Devletin Cumhurbaşkanı Mustafa Kemal Atatürk'ten gelen bir emirdir bu satırlar.

Yerine getirilecektir...

Bakan Özmen, Orta Öğretim Genel Müdürünü çağırtır ve şu direktifi verir: "Yaver Bey'in yanındaki bu iki çocuğun evrakını alınız ve bu çocukları Haydarpaşa Lisesi'ne paralı yatılı olarak kaydını yaptırın. Her ikisi için de üçer yıllık paralı yatılı makbuzlarının veli ve ödeyen hanesine Atatürk'ün ismini yazdırarak bana getiriniz" der...

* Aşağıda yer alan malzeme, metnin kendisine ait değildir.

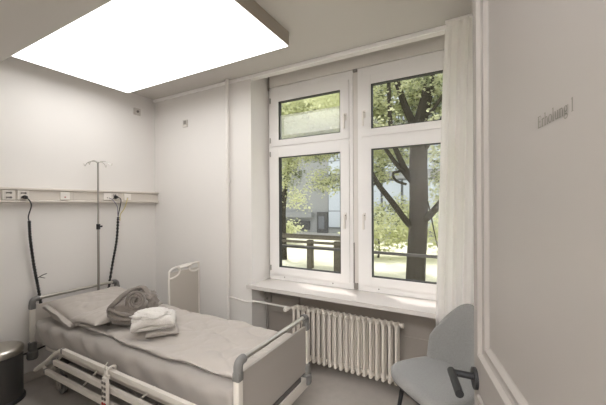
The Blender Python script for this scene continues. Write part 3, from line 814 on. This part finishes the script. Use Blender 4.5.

Genel müdür verilen emri yerine getirir.

Milli Eğitim Bakanı Abidin Özmen de kısa bir mektup yazar, Atatürk'ün yaverine verir ve yollar.

Bakanın yazdığı mektupta şu ifadeler yer alır: "Muhterem Mustafa Kemal Atatürk, Yaver Bey'le göndermiş olduğunuz iki çocuk hakkında emirlerinizi aldım. Ancak, arkasında Türkiye Cumhuriyeti'nin kurucusu ve Cumhurbaşkanı Atatürk gibi biri bulunduğu için; bu çocukları fakir ve kimsesiz olarak kabul etmeme, hem yasalarımız, hem de mantığımız izin vermedi. Bu nedenle her iki çocuğun da emirleriniz gereği Haydarpaşa Lisesi'ne paralı yatılı olarak kayıtlarını yaptırdım. Çocukların üçer yıllık okul taksitlerine ait makbuzları ekte takdim ediyorum."

Mektup Mustafa Kemal Atatürk'e ulaşır, Başbakan İsmet İnönü'ye telefon ederek; "Bak senin Milli Eğitim Bakanın bana ne yaptı!" diyerek olayı anlatır...

İnönü, Bakan adına özür diler ve düzeltilmesi için gereğini yapacağını söyler...

Atatürk; "Yok! Özür dileme. Çok memnun oldum. Keşke her devlet adamı bu medeni cesarete sahip olabilse ve doğruyu gösterebilse..." der.

*****

TEBESSÜM

Ateş pahası

Bir gün padişah adamlarıyla ava çıkar fakat yağmura yakalanır. İlk gördükleri eve sığınırlar.

Gelenlerin yüksek mevki sahibi olduklarını anlayan köylü, ateşi iyice kuvvetlendirir. Yağmur ve rüzgârdan üşüyen padişah ateşi görünce keyifle, "Ateşe bak, bin altın eder doğrusu" der.

Yağmur tüm gece devam eder, padişah ve adamları evde konaklamak zorunda kalır. Ertesi gün ayrılmak istedikleri zaman, "Ağa, borcumuz nedir?" diye sorarlar.

Köylü, "Bedeline siz bin altın dediniz, üstüne bana laf söylemek yakışmaz" der.

*****

GÜNÜN SÖZÜ

Hedefi olmayan gemiye hiçbir rüzgar yardım edemez.